Hace ya bastante tiempo que observo con miedo cómo las políticas de la identidad están matando al «movimiento LGTB». Hemos invertido nuestras «gafas rosas» para percibir la homofobia y solo sabemos mirarnos a nosotros y nosotras mismas: las personas que exhibimos con más o menos orgullo «el carné» identitario reconocible en unas siglas precisas. No es extraño, así, que haya quien en su insistente persecución nos acuse de ser un lobby, cuando parece que hemos dejado de buscar bienes sociales universales para centrarnos en las vicisitudes que nos atañen de una forma que creemos específica. Ya no argumentamos con la justicia, sino con la identidad, y de este modo tampoco resulta extraño que haya quien tergiverse la categoría de la «homofobia» para defender sus deseos como derechos, sin darse cuenta de que la oposición a sus intenciones no tiene fundamento en su heterodoxia sexogenérica sino en que con esos deseos puede conculcar, por ejemplo, los derechos de las mujeres. Y, al hilo de esto, cabe señalar también que nuestro «movimiento LGTB», que es y debe ser un bien social común y universal, no solo «nuestro», parece haber olvidado, entre otras cuestiones, su fundamentación feminista. Si bien la cuestión de los vientres de alquiler no se ha incluido finalmente en el texto de la Ley de Igualdad LGTBI –no sin un susto previo debido a un error de dos páginas en una disposición adicional–, queda ahí el problema de la identidad de género, que supone un enfrentamiento radical entre el discurso Feminista y el de las mujeres trans y que, si bien no me compete analizar ni tratar de resolver, indica, una vez más, el error de las políticas identitarias y, al mismo tiempo, el grave problema al que nos enfrentamos como movimiento social si ya no contamos con el apoyo de otro movimiento hermana, el Feminismo, que resulta y así debe ser, más bien, nuestra propia esencia como activistas.

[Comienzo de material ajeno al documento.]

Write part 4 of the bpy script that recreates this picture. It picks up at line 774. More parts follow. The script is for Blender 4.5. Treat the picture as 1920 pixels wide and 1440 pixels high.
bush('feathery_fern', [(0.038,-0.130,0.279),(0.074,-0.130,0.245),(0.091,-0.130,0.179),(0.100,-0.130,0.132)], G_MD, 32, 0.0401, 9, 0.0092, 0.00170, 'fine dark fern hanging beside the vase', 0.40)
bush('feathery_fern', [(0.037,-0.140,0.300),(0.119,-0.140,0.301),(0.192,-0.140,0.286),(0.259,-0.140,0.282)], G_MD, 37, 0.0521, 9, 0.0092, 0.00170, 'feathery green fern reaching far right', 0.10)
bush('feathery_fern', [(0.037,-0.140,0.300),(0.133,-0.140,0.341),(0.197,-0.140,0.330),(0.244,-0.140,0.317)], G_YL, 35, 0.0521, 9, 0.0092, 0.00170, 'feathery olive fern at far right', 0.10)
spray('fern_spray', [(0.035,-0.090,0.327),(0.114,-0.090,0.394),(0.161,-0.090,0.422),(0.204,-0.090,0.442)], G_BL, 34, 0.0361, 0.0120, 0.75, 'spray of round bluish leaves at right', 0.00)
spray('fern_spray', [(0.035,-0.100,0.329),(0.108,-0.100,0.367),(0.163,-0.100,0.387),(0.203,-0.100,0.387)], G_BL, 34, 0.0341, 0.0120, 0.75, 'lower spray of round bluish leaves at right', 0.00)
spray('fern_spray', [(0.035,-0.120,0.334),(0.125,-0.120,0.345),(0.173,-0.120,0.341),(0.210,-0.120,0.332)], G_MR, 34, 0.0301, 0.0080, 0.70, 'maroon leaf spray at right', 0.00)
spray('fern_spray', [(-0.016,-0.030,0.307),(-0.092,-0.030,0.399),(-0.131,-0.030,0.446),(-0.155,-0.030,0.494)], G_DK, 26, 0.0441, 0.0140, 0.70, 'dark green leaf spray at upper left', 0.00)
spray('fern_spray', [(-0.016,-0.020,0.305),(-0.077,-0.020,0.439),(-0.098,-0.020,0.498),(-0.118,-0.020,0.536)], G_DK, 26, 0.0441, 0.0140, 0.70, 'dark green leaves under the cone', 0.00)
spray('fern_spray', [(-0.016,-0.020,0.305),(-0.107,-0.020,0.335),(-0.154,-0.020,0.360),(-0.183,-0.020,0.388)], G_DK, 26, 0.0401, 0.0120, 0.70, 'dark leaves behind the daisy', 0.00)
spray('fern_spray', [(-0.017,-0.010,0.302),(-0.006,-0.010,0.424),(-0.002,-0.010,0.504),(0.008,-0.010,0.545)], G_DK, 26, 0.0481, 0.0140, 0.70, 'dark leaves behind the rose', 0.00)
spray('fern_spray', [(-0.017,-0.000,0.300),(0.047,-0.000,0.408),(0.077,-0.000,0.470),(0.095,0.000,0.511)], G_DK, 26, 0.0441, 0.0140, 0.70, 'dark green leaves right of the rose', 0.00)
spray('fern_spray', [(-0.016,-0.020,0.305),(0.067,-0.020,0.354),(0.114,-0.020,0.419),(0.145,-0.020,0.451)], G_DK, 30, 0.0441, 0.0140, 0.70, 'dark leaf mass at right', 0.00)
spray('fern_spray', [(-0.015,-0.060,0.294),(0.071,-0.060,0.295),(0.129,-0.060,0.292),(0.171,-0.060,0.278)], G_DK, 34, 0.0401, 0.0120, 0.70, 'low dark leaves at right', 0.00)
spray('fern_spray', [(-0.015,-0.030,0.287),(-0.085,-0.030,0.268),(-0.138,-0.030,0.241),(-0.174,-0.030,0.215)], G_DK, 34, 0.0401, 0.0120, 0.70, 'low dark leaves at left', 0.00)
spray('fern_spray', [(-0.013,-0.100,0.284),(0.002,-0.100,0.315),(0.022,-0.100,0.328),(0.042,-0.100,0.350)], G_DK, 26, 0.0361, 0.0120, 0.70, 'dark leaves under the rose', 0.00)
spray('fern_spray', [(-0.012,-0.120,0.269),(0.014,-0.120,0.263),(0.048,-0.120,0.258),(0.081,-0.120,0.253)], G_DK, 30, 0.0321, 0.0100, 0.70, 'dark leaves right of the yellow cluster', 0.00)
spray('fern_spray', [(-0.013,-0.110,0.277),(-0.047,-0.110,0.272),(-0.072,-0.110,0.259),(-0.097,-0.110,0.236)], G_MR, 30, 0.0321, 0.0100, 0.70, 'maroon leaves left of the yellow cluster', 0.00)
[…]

La Ley de Igualdad LGTBI es, en resumen, una propuesta mala, pero al menos es una propuesta. Hay que agradecer con reverencia al conjunto de juristas voluntarios que han trabajado en ella su dedicación, pero también reconocer que no todo trabajo voluntario es aceptable ni deja de ser susceptible de crítica, o nos enfrentaríamos a una dictadura del voluntariado. El texto legal que se nos ofrece, quizá desarrollado con demasiada rapidez y con la ausencia de un largo proceso de pedagogía social que otrora hizo posibles otros avances, está en el Parlamento esperando enmiendas. Y si bien el error que aquí señalo es de tal calado que sería más sencillo que FELGTB retirara la propuesta y comenzara de nuevo la redacción de una propuesta mejor planteada, así como sería recomendable que el grupo de Unidos Podemos revisara mejor qué iniciativas lleva al Pleno del Congreso para evitar un bochornoso debate como el del pasado martes, al que tuve el honor de asistir como invitado; a pesar de todo esto, ahí está ya en trámite. Aprovechemos la ocasión: animemos a los partidos (incluso a los que carecen de honor y respeto a la palabra dada y son capaces de cualquier cosa con tal de sacarse una foto afortunada en el Orgullo) a convocar a todas las asociaciones, las que se agrupan dentro de FELGTB y otras tantas o más que quedan fuera, para mejorar el texto hasta que se convierta en la Ley para la erradicación de la homofobia, bifobia y transfobia que verdaderamente necesitamos como sociedad, no como individuos etiquetados y etiquetables. Una mala lex sigue siendo un punto de partida, una oportunidad para seguir avanzando. ¿Lo hacemos?